Daudet’s La Dernière classe

Digging through some course materials that have been handed down to me, I came across Alphonse Daudet’s short story La Dernière classe. As is the case with most any short story from the 19th century, this is a great text to use to identify the common literary uses of the past tense (imparfait vs. passé simple): the opening paragraphs are almost entirely descriptive and would illustrate the use of the imperfect as the descriptive tense. It could be the introductory activity for this grammar lesson, or you could take out the verbs and have the students fill them in using the context as a guide.

But I wouldn’t leave it at verbs. In fact, I would incorporate this text into a history or French civilisation class: La Dernière classe is an excellent entry into the cultural reverberations of the Franco-Prussian war. The story of a “petit Alsacien” who attends what he soon finds out to be the last day of class with his French maître is Third-Republican patriotism at its best. The teacher who was formerly so frightening to his students incites sympathy and awe in the narrator as he gives a complete lesson in spite of what would seem to be the futility of the effort: the next day and forevermore, all classes would be taught in German.
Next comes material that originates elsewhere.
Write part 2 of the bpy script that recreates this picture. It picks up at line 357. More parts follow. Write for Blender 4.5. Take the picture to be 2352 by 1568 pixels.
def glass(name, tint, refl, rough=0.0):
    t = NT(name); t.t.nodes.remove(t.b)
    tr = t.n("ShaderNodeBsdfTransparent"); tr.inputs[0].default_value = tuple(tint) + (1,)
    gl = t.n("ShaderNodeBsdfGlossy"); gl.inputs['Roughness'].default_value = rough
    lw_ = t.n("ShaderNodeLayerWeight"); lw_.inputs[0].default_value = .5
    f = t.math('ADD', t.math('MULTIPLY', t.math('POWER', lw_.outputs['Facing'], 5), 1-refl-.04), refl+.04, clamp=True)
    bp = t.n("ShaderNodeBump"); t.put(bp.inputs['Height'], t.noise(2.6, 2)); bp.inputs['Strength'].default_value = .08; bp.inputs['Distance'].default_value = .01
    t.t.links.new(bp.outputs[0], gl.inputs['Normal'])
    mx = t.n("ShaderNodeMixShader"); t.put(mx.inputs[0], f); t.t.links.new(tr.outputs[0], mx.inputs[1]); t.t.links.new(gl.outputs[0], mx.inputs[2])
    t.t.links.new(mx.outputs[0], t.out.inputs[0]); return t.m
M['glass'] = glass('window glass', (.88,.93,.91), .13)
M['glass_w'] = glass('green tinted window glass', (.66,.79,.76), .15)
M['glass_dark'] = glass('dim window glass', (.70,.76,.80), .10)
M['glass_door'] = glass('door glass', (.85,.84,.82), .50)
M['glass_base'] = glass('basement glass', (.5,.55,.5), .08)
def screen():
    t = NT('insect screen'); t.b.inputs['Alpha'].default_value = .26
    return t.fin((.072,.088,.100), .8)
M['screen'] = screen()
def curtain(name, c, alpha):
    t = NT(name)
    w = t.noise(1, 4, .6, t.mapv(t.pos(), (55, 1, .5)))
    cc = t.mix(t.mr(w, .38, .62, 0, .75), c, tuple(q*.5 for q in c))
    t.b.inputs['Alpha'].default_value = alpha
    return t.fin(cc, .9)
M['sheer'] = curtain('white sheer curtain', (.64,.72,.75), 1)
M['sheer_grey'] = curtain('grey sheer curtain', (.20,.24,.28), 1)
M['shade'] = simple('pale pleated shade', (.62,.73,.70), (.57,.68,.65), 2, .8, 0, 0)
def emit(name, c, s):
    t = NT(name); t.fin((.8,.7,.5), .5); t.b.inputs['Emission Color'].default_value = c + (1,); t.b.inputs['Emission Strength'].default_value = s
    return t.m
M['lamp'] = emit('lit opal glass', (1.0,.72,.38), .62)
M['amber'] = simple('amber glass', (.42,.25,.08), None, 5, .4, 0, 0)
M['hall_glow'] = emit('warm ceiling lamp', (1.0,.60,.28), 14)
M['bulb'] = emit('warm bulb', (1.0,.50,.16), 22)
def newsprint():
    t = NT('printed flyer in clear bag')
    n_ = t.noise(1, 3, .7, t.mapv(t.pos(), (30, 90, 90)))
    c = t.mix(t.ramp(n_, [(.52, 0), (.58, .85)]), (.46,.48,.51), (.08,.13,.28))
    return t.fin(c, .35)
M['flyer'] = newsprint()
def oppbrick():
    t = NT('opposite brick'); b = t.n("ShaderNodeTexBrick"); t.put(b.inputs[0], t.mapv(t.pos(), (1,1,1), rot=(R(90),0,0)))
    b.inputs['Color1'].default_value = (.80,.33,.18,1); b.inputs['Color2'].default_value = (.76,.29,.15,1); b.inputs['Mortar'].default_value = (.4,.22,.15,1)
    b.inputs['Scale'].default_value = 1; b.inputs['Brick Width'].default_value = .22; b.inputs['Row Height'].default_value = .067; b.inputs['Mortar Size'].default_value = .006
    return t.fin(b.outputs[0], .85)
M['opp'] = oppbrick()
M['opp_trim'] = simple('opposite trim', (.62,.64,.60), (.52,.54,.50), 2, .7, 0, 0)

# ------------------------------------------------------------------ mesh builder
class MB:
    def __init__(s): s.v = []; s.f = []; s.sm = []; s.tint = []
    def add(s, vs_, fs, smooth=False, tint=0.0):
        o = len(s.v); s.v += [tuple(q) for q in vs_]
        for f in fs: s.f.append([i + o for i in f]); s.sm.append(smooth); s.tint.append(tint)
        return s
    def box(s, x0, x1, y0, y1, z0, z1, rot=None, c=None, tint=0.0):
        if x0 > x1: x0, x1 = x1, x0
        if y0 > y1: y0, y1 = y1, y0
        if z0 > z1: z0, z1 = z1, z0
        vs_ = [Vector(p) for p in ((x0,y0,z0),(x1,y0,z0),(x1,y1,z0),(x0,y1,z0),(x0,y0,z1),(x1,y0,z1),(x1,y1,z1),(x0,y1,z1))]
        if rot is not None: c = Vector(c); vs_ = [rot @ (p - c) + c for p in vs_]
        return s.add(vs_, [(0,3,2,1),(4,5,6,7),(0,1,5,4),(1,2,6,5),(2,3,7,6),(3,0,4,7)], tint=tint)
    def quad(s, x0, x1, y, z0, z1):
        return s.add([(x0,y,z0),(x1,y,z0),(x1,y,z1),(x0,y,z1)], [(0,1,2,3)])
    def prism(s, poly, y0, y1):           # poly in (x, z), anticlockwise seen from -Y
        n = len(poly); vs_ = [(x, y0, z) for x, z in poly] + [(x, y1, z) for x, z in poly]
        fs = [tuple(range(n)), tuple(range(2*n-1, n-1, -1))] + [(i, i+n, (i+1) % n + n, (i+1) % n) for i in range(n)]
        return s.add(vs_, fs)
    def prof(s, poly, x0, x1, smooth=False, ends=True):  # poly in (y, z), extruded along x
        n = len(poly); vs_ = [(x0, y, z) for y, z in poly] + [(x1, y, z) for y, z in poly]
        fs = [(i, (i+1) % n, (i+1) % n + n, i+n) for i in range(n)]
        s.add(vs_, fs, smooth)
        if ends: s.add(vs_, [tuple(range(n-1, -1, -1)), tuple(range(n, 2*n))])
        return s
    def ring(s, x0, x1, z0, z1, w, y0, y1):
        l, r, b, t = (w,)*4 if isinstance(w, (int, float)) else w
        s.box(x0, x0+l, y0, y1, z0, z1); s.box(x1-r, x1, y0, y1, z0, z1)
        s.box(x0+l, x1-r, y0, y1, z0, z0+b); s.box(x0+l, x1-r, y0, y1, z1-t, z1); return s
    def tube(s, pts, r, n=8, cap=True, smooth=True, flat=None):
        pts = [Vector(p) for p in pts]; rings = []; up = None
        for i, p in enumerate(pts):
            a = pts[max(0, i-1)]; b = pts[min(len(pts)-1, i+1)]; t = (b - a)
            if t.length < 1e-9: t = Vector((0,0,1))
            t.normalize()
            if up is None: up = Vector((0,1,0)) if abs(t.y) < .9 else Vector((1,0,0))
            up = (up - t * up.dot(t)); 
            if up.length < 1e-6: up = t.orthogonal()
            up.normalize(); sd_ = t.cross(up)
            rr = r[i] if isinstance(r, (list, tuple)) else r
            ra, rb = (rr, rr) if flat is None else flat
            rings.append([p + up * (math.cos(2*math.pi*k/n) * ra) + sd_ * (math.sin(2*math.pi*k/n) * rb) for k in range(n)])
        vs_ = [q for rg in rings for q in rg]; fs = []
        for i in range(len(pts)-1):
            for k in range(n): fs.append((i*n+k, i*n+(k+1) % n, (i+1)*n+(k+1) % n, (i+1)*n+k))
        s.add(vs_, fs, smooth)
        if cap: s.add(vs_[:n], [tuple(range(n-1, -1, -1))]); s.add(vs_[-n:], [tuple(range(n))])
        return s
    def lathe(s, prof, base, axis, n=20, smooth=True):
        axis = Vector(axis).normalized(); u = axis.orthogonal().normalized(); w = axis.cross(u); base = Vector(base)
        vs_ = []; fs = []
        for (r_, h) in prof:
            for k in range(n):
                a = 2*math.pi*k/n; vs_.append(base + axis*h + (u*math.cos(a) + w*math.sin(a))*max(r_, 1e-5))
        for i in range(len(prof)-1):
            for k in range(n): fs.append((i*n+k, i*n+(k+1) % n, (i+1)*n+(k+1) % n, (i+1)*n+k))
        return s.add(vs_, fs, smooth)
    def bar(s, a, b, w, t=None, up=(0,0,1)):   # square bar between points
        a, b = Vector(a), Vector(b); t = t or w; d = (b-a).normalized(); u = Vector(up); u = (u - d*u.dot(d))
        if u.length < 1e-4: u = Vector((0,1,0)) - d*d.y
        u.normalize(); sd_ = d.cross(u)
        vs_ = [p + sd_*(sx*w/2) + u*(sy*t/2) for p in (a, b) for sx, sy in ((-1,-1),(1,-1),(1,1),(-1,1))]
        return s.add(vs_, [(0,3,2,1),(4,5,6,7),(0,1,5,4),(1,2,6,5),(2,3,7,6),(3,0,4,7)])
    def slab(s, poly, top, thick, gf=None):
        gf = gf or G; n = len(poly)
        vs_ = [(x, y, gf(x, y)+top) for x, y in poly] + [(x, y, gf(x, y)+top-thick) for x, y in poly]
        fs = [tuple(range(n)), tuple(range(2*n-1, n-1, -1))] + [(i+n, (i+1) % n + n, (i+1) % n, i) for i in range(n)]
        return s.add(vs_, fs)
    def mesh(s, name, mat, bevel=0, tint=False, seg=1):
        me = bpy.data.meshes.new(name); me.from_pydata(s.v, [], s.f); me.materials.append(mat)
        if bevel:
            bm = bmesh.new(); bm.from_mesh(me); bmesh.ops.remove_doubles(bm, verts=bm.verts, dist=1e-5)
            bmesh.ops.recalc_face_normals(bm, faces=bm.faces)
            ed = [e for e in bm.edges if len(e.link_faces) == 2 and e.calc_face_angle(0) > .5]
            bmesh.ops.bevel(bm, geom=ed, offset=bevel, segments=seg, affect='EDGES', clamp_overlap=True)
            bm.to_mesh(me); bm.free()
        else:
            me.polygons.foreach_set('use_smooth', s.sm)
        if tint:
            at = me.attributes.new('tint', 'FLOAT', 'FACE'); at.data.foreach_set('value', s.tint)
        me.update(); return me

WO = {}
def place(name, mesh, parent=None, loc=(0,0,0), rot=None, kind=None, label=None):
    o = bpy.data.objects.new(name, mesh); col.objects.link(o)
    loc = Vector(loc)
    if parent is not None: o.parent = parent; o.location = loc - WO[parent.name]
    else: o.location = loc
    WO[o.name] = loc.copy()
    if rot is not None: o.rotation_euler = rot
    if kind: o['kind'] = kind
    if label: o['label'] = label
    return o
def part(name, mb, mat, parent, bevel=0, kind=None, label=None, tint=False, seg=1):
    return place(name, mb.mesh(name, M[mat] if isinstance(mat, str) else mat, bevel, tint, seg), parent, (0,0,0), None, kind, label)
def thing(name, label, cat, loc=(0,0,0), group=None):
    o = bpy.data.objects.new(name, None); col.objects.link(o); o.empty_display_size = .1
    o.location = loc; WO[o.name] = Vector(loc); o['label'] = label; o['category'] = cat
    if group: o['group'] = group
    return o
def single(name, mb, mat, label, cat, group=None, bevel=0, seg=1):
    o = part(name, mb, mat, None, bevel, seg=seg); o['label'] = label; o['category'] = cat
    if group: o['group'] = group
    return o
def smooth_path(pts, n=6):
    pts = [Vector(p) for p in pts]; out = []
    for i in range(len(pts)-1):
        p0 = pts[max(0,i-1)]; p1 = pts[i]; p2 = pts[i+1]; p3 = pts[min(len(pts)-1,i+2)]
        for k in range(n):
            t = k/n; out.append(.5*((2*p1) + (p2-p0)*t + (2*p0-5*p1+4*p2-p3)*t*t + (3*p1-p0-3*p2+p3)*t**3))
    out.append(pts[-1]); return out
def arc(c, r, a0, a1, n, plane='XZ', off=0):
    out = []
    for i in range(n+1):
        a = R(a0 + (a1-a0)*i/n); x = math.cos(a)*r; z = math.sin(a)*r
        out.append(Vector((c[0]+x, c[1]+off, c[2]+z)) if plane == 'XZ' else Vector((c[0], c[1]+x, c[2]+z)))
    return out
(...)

The maître would begin his exile from Alsace. At the end of the day, the imposing teacher is moved to silence as he struggles to find words: “je…je…” and then abandons the ephemeral spoken word for the long-lasting written. He carries out the heroic gesture of writing on the board a final battle cry: “VIVE LA FRANCE!” It’s a dramatic ending akin to that of the Titanic’s band who kept on playing as the ship went down, or military stories of soldiers taking up their flag as their comrades fall in succession. It wouldn’t be difficult for students to find meaning in this text.

La Dernière Classe is easy to follow and short, at only six pages. You can find it online in Google Books here (pages 9-14 – I prefer this 1891 version, as it has line numbers in the margins). It would fit in well as a supplement to other readings on the Franco-Prussian War, or in an intermediate course covering the forms of the past tense.